Sky’s the limit for SpaceX: New launch, new prize
On the day the company plans to launch another communications satellite into orbit, Hawthorne-based SpaceX was named Thursday the winner of the National Space Society’s 2016 Space Pioneer Award for Science and Engineering.
The aerospace company is being honored in recognition of its Dec. 21 mission, which marked the first time a first-stage rocket was successfully maneuvered back to Earth and landed upright after propelling a satellite into orbit. The achievement was a major milestone in efforts to recover the expensive rockets instead of losing them after a single use.
The NSS called the achievement a step “toward fulfilling one of the major ‘holy grail’ quests of the space community — reusability.”
In April, SpaceX doubled-down on that achievement by successfully landing one if its Falcon 9 rockets on a floating barge in the Atlantic Ocean. Landings at sea are considered to be safer and cheaper, because they travel a shorter distance and require less fuel than maneuvering back to a pad on land. Multiple previous attempts to land the rocket on the barge failed.
Josh Brost, director of government business development at SpaceX, is expected to accept the award for the company May 20 at the NSS 2016 International Space Development Conference in Puerto Rico.
SpaceX founder Elon Musk is a former recipient of the award.
At 10:21 p.m., SpaceX is scheduled to launch a commercial communications satellite known as JCSAT-14 into orbit from Cape Canaveral.

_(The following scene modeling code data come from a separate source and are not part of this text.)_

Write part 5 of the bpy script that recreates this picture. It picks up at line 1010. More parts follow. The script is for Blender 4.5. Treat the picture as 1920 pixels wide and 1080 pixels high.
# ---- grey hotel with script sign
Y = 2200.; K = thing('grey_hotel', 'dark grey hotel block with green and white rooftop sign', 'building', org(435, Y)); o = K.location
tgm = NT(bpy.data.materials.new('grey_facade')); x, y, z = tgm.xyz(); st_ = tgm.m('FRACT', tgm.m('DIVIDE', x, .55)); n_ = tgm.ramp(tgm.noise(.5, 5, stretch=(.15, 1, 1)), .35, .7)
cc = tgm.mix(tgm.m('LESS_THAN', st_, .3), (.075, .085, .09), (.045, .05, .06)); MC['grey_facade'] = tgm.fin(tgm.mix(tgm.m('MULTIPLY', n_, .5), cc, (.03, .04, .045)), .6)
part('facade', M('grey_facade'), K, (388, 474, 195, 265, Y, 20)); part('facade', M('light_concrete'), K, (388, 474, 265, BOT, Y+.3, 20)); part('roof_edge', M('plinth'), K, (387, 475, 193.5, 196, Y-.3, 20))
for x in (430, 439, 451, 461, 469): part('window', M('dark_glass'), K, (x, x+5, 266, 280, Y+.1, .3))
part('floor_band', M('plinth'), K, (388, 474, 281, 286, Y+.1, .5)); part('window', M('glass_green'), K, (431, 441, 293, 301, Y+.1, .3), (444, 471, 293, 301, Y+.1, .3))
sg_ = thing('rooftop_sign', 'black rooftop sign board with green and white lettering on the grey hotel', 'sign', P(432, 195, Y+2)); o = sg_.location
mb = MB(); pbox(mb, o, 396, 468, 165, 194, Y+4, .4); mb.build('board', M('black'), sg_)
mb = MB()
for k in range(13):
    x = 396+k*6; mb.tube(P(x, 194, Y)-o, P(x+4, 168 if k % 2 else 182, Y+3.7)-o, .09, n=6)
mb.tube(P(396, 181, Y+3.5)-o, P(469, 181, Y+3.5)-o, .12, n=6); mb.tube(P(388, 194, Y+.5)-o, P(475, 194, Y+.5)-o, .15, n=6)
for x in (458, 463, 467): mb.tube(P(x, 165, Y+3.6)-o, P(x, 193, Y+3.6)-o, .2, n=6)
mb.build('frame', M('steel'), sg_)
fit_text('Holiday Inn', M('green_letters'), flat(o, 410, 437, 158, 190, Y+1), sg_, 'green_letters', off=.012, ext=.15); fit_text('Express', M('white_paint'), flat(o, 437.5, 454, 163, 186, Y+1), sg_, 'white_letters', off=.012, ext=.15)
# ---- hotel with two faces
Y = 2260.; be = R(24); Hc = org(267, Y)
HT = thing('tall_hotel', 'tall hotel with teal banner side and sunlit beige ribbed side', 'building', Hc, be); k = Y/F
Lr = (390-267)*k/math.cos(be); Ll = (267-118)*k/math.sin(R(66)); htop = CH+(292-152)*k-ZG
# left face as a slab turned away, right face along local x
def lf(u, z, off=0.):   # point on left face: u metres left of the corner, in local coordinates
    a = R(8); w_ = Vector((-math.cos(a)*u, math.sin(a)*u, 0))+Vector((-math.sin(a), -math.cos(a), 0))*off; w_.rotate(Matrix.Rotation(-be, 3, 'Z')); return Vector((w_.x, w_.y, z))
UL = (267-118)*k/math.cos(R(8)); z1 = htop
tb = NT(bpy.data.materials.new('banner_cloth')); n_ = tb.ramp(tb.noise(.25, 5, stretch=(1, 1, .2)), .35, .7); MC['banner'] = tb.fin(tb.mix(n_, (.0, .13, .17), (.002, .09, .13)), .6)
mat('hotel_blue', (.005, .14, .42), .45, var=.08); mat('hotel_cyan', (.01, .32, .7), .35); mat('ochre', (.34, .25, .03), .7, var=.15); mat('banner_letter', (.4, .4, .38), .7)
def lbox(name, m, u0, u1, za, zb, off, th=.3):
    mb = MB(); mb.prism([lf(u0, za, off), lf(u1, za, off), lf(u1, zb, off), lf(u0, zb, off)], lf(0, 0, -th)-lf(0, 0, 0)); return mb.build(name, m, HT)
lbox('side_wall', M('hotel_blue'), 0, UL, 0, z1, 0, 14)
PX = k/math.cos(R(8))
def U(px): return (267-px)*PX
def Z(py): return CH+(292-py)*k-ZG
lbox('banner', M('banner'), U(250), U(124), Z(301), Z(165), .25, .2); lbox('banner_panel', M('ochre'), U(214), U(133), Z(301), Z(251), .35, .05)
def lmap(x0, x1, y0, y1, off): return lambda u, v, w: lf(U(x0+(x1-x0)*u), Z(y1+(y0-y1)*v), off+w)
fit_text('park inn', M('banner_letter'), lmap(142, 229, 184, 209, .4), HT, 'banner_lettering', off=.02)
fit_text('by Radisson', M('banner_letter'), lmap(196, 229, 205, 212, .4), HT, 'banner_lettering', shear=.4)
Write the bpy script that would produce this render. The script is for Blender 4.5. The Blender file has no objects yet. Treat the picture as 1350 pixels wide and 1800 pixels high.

The company will again attempt to land and recover the rocket on its barge, known as “Of Course I Still Love You,” but due to the trajectory of the mission and anticipated extreme re-entry heat and velocity, SpaceX officials say a successful landing is “unlikely.”
SpaceX officials last month announced plans to send one of its unmanned Dragon spaceships to Mars as soon as 2018 to demonstrate technology needed to land large payloads on the Red Planet, a critical step in advance of manned missions or possible colonization.